Primer debate electoral en la televisión pública. El espectador empuña el mando a distancia y lleva a cabo incursiones en él, rápidas y breves. Entra y sale del debate como un observador furtivo. Los políticos, ellos y ellas, le irritan ¡a qué ocultarlo! Hacen percutir en la cabeza el viejo mantra anarquista: la democracia es el sistema por el que los esclavos eligen a su amo. Al otro lado de la pantalla, ellos y ellas están a lo suyo, repetitivos y previsibles, Nada de lo que dicen concierne al espectador, que cambia de canal, pero vuelve al poco. ¿Hábito democrático, obsesión cívica, demencia senil? No hay manera de saberlo. En este vaivén televisivo, la atención se deja arrastrar por el candidato voxiano, un señorito larguirucho y barbado, de aire desdeñoso, al que llaman don Espinosa. El tipo insulta a los demás participantes, se burla de sus afirmaciones, les interrumpe cuando están en el uso de la palabra. Diríase que está ahí para reventar el acto. El discurso voxiano es una sucesión de prontos inesperados, de factura rudimentaria y de apariencia extravagante, que nos obligan a mirar en la dirección del ruido y a preguntarnos por su causa.

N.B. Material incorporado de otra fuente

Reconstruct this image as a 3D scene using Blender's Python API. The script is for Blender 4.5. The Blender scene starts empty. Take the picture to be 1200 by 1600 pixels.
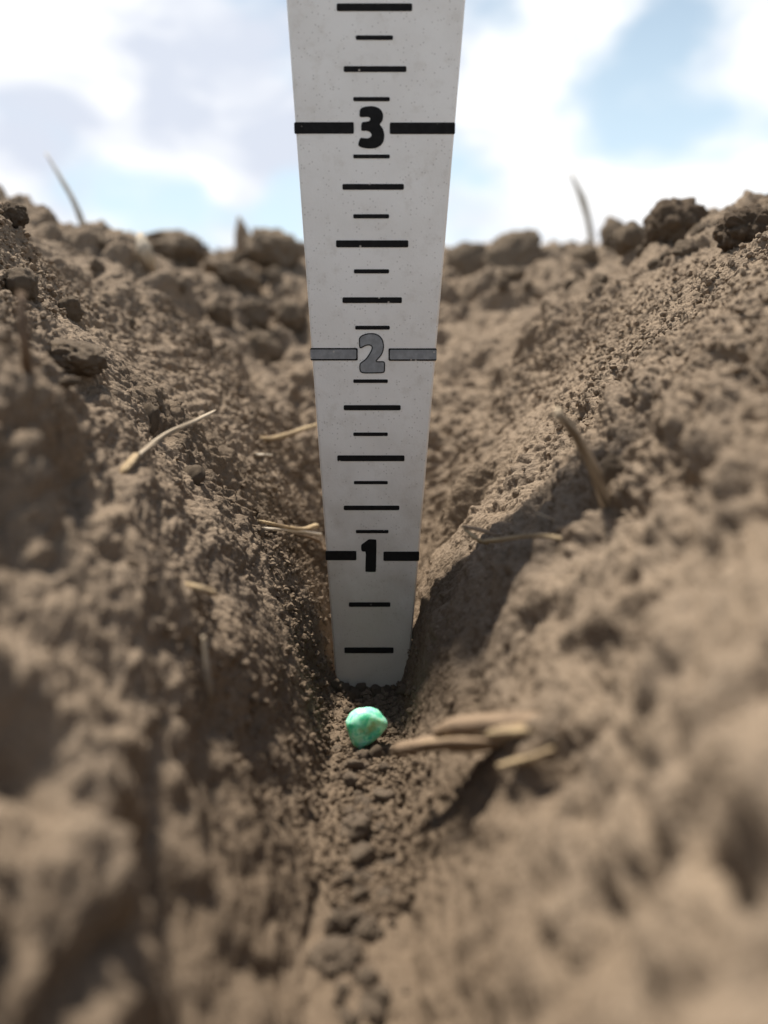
import bpy, bmesh, math, random
import numpy as np
from mathutils import Vector, Matrix

IN = 0.0254                      # everything below is laid out in inches and stored in metres
R = math.radians
rng = np.random.default_rng(11)
random.seed(5)
SC = bpy.context.scene
COL = SC.collection

# ------------------------------------------------------------------ camera
CAM_Z, TILT, FPX = 1.83, R(13.0), 1294.0
cam_d = bpy.data.cameras.new("camera")
cam = bpy.data.objects.new("camera", cam_d)
COL.objects.link(cam)
cam.location = (0, 0, CAM_Z * IN)
cam.rotation_euler = (R(90) - TILT, 0, 0)
cam_d.sensor_fit = 'VERTICAL'
cam_d.sensor_height = 4.8        # a telephone's small sensor, so depth of field is the real one
cam_d.sensor_width = 3.6
cam_d.lens = FPX / 1600 * 4.8
cam_d.clip_start = 0.002
cam_d.clip_end = 2000
cam_d.dof.use_dof = True
cam_d.dof.focus_distance = 4.05 * IN
cam_d.dof.aperture_fstop = 2.0
SC.camera = cam

# ------------------------------------------------------------------ light
SUN_EL, SUN_AZ = R(62), R(-33)   # azimuth from straight ahead, negative = to the left
world = bpy.data.worlds.new("World")
SC.world = world
world.use_nodes = True
sun_d = bpy.data.lights.new("sun", 'SUN')
sun = bpy.data.objects.new("sun", sun_d)
COL.objects.link(sun)
sun_d.energy = 5.0
sun_d.angle = R(6.0)
sun_d.color = (1.0, 0.93, 0.83)
sdir = Vector((math.sin(SUN_AZ) * math.cos(SUN_EL), math.cos(SUN_AZ) * math.cos(SUN_EL), math.sin(SUN_EL)))
sun.rotation_euler = sdir.to_track_quat('Z', 'Y').to_euler()
SC.view_settings.view_transform = 'Standard'
SC.view_settings.look = 'None'
SC.view_settings.exposure = 0.70
SC.view_settings.gamma = 1.0
SC.view_settings.use_curve_mapping = False
SC.render.engine = 'CYCLES'
SC.cycles.max_bounces = 6
SC.cycles.use_denoising = True


def pix_dir(px, py):
    """direction in the world of a point seen in the photograph (used once, to survey positions)"""
    u, v = (px - 600) / FPX, (py - 800) / FPX
    c, s = math.cos(TILT), math.sin(TILT)
    return np.array((u, c - v * s, -s - v * c))


def pix_pt(px, py, depth):
    return np.array((0, 0, CAM_Z)) + pix_dir(px, py) * depth


def N(nt, t, **kw):
    n = nt.nodes.new(t)
    for k, v in kw.items():
        if k.startswith('_'):
            setattr(n, k[1:], v)
    return n


class G:
    """tiny node-graph helper"""
    def __init__(self, nt):
        self.nt = nt

    def n(self, t, ins=None, **props):
        n = self.nt.nodes.new(t)
        for k, v in props.items():
            setattr(n, k, v)
        for k, v in (ins or {}).items():
            s = n.inputs[k]
            if isinstance(v, bpy.types.NodeSocket):
                self.nt.links.new(v, s)
            else:
                s.default_value = v
        return n

    def math(self, op, a, b=0.0, clamp=False):
        n = self.n('ShaderNodeMath', {0: a, 1: b}, operation=op, use_clamp=clamp)
        return n.outputs[0]

    def noise(self, vec, scale, detail=3.0, rough=0.55, dist=0.0):
        return self.n('ShaderNodeTexNoise', {'Vector': vec, 'Scale': scale, 'Detail': detail, 'Roughness': rough, 'Distortion': dist}).outputs[0]

    def vor(self, vec, scale, feature='F1', rand=1.0):
        return self.n('ShaderNodeTexVoronoi', {'Vector': vec, 'Scale': scale, 'Randomness': rand}, feature=feature).outputs['Distance']

    def ramp(self, fac, a, b, lo=0.0, hi=1.0):
        n = self.n('ShaderNodeMapRange', {'Value': fac, 'From Min': a, 'From Max': b, 'To Min': lo, 'To Max': hi}, interpolation_type='SMOOTHSTEP')
        return n.outputs[0]

    def mix(self, fac, a, b, blend='MIX'):
        n = self.n('ShaderNodeMix', data_type='RGBA', blend_type=blend)
        for idx, v in ((0, fac), (6, a), (7, b)):
            s = n.inputs[idx]
            if isinstance(v, bpy.types.NodeSocket):
                self.nt.links.new(v, s)
            elif idx == 0:
                s.default_value = v
            else:
                s.default_value = (*v, 1.0) if len(v) == 3 else v
        return n.outputs[2]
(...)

Fracking. Lo que estos tipos hacen es fracking, inyectando a presión sus ocurrencias, no para hacerlas valer sino para romper la convención democrática y discursiva del debate. El fracking revienta el suelo sobre el que vivimos para que afloren nuevas fuentes de energía y provoca terremotos, de los que en España se han registrado dos, en Castor (frente a Castellón) y en Lorca (Murcia). Lo que esta técnica denota en la economía es un modo de producción desaforado y al límite de la explotación de los recursos tradicionales. No hay por qué creer que en política no vaya a ser igualmente aplicable. Por ahora, la extrema derecha está ya instalada y normalizada en Europa y, hasta donde nos dicen las encuestas domésticas, vox sería la tercera fuerza después del diez-ene, mientras las dos siglas del bipartidismo acortan distancias entre sí, lo que las empuja a la homogeneidad y a la cooperación.

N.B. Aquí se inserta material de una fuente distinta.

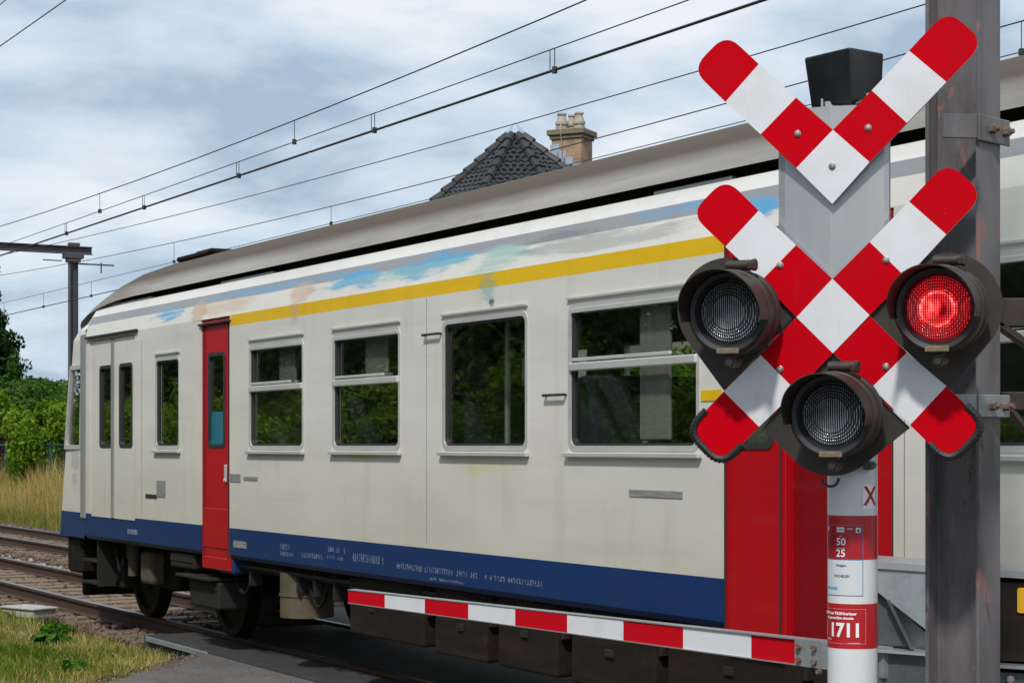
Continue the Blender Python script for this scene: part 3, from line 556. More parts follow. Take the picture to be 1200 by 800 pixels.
def leaves(name, clumps, m, parent=None, n=900, ls=.06, seed=0, flat=.6, aspect=.5):
    """clumps: (centre, (rx,ry,rz)); leaf quads spread through each clump, denser near its skin"""
    rs = random.Random(seed); V_, F_, rn = [], [], []
    for (c, r) in clumps:
        c = Vector(c); ct = rs.uniform(-.18, .18); vol = (r[0]*r[1]*r[2])**(1/3)
        for _ in range(int(n)):
            d = Vector((rs.gauss(0, 1), rs.gauss(0, 1), rs.gauss(0, 1))).normalized(); rad = rs.random()**.38*(1+.18*sin(d.x*5+seed)+.14*sin(d.z*7+d.y*4))
            p = c+Vector((d.x*r[0], d.y*r[1], d.z*r[2]))*rad
            nrm = (d+Vector((rs.gauss(0, flat), rs.gauss(0, flat), rs.gauss(0, flat)+.3))).normalized()
            t1 = nrm.orthogonal().normalized(); a = rs.random()*6.283; t2 = nrm.cross(t1); u_ = t1*cos(a)+t2*sin(a); v_ = nrm.cross(u_)
            l = ls*rs.uniform(.6, 1.35); b = len(V_)
            V_ += [p-u_*l, p-v_*l*aspect, p+u_*l, p+v_*l*aspect]; F_.append((b, b+1, b+2, b+3)); t_ = min(1, max(0, .5+ct+rs.gauss(0, .2))); rn += [t_]*4
    o = link_mesh(name, V_, F_, m, parent=parent); at = o.data.attributes.new('rnd', 'FLOAT', 'POINT'); at.data.foreach_set('value', rn); return o
def trunk(mb, base, h, r, limbs, seed):
    rs = random.Random(seed); base = Vector(base); p = base.copy(); pts = [p.copy()]
    for k in range(5): p = p+Vector((rs.uniform(-.05, .05)*h, rs.uniform(-.05, .05)*h, h/5)); pts.append(p.copy())
    for k in range(5): mb.cyl(pts[k], pts[k+1], r*(1-k*.16), r*(1-(k+1)*.16), n=8)
    for c in limbs:
        a = pts[rs.randint(1, 4)]; c = Vector(c); mid = (a+c)/2+Vector((0, 0, -.1*h)); mb.cyl(a, mid, r*.4, r*.25, n=6); mb.cyl(mid, c, r*.25, r*.08, n=6)
def tree(name, label, cat, s, D, h, rad, m, n=1200, ls=.08, seed=1, nc=9, group=None, trunk_h=.35, conifer=False):
    rs = random.Random(seed*31+5); g = gz(s, D); root = thing(name, label, cat, W(s, D, g), 0, group); cl = []
    if conifer:
        k = 9
        for i in range(k):
            z = h*(.1+.86*i/(k-1)); rr = rad*(1-.92*i/(k-1))+.12
            for j in range(3 if i < k-2 else 1):
                a = rs.random()*6.3; cl.append(((cos(a)*rr*.35, sin(a)*rr*.35, z), (rr*.8, rr*.8, h/k*.8)))
    else:
        for i in range(nc):
            a = rs.random()*6.3; q = rs.random()**.5; zc = h*(trunk_h+(1-trunk_h)*rs.uniform(.1, .86)); fall = sqrt(max(.15, 1-((zc/h-.55)/.5)**2))
            cr_ = rad*rs.uniform(.34, .52); cl.append(((cos(a)*q*rad*.75*fall, sin(a)*q*rad*.75*fall, zc), (cr_, cr_, cr_*rs.uniform(.7, 1))))
        cl.append(((0, 0, h*.55), (rad*.6, rad*.6, h*.32))); cl.append(((rs.uniform(-.2, .2)*rad, 0, h*.88), (rad*.35, rad*.35, h*.12)))
    leaves('crown', cl, m, root, n=n, ls=ls, seed=seed)
    mb = MB(); trunk(mb, (0, 0, -.1), h*(.9 if conifer else .62), max(.03, h*.018), [c for c, r in cl[:6]], seed); mb.build('trunk', M['bark'], root)
    return root

# foreground verge (left of the road)
sp_, sd_ = [], []
def road_s(D):   # left edge of the road as s at distance D
    return 16.6-(6.2-D)*1.03
for _ in range(46000):
    D = random.uniform(3.4, 5.95); s = road_s(D)-.12+random.random()**1.3*11
    if s > 30: continue
    n_ = hnoise(s*1.3, D*1.9)
    ed = s-road_s(D)
    if ed < .5 and random.random() > .30+ed*1.3: continue
    if D > 5.5 and random.random() < .55: continue
    if n_ < -.35 and random.random() < .6: continue
    h = random.uniform(.04, .13)*(1.1+.5*n_)
    dry = min(1, max(0, .45-.35*n_+random.gauss(0, .22)+(.3 if D > 5.2 else 0)+(.25 if ed < .8 else 0)))
    (sd_ if random.random() < dry*.55 else sp_).append((W(s, D, gz(s, D)-.01), h, random.uniform(.006, .013), random.uniform(.1, .7), dry))
blades('verge_grass', sp_, M['grassgreen'], 'short green grass of the near verge beside the asphalt', 'grass')
blades('dry_verge_grass', sd_, M['grassdry'], 'straw coloured dry grass mixed into the near verge', 'grass')
sp_ = []
for (s0, D0, k, rr) in ((21.6, 6.18, 60, .35), (22.6, 6.25, 60, .4), (24.3, 6.1, 50, .5), (20.3, 6.15, 50, .3), (27, 6.1, 40, .8)):
    for _ in range(k): s = random.gauss(s0, rr*.5); D = random.gauss(D0, .1); sp_.append((W(s, D, gz(s, D)-.02), random.uniform(.10, .26), .007, random.uniform(.1, .5), random.random()))
blades('dead_weed_stalks', sp_, M['deadweed'], 'reddish dead weed stalks between the near rail and the verge', 'weeds')
# leafy weeds
for k, (px, py, r, lab) in enumerate(((58, 752, .19, 'broad leafy green weed clump in the middle of the near verge'), (88, 790, .14, 'small green weed at the edge of the asphalt'), (66, 738, .16, 'green weed just below the white duct cover'), (178, 748, .09, 'tiny yellowish weed by the end of the kerb'))):
    Zd = 1.98*2200/(py-522); X = (px-600)/2200*Zd; s = -NY*X+NX*Zd; D = NX*X+NY*Zd
    rt = thing('weed', lab, 'weed', W(s, D, gz(s, D)), 0)
    leaves('foliage', [((0, 0, r*.35), (r, r*.9, r*.5)), ((r*.7, 0, r*.2), (r*.5, r*.5, r*.35)), ((-r*.6, .1, r*.22), (r*.5, r*.5, r*.3))], M['weed'], rt, n=170, ls=.042, seed=40+k, aspect=.55)
# cable duct
dm = MB(); dm.box((0, 0, .05), (.62, .32, .10), .01); dm.box((.0, -.0, .11), (.66, .36, .025), .006)
tag(dm.build('cable_duct_cover', M['kerb'], loc=W(22.1, 6.12, -.15), rotz=ROT+.35), 'white concrete cable duct cover lying between the near rail and grass', 'duct cover')
hs = MB(); pts = [Vector((.5*cos(a)*.5, .18*sin(a*1.0), .03+.13*max(0, sin(a)))) for a in [i*pi/10 for i in range(11)]]
hs.tube(pts+[Vector((-.6, .1, .02)), Vector((-1.2, .15, .01))], .017, 8)
tag(hs.build('cable', M['rubber'], loc=W(23.0, 6.0, -.12), rotz=ROT, smooth=True), 'black cable looping out of the ground beside the duct cover', 'cable')

# tall dry grass beyond the far track
sp_ = []
for _ in range(46000):
    s = 22+random.random()**1.2*75; D = 13.3+random.random()**1.2*5.0; n_ = hnoise(s*.8, D*1.4)
    h = min(1.25, max(.15, .25+(D-13.3)*.42))*random.uniform(.6, 1.25)*(1+.2*n_)
    tone = min(1, max(0, .58+.25*(random.random()-.5)+.2*n_-(.42 if D < 13.9 else 0))); sp_.append((W(s, D, gz(s, D)-.02), h, random.uniform(.012, .026), random.uniform(.05, .5), tone))
blades('tall_dry_grass', sp_, M['grassdry'], 'tall yellow dry grass on the far side of the tracks', 'grass')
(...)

Los votantes de extrema derecha no necesitan creer en nada (atención al componente nihilista del fascismo) ni esperan nada que no sea la destrucción del sistema, convertido para un creciente número de personas en un territorio extraño y amenazador, ya sea por razones económicas o culturales. La derecha tradicional tiende a ignorar la peligrosidad de este fracking; primero, porque lo reconoce como parte de su cultura política; segundo, porque lo ve como una fiebre accidental, y tercero, porque cree que le servirá para gobernar, como de hecho le sirve en Madrid, Murcia y Andalucía. Pero lo cierto es que la alt-right ha convertido en otro mundo países que creíamos que formaban parte del nuestro: Reino Unido, Hungría, Polonia, Chequia y Eslovaquia, por ahora (Italia estuvo a punto el verano pasado).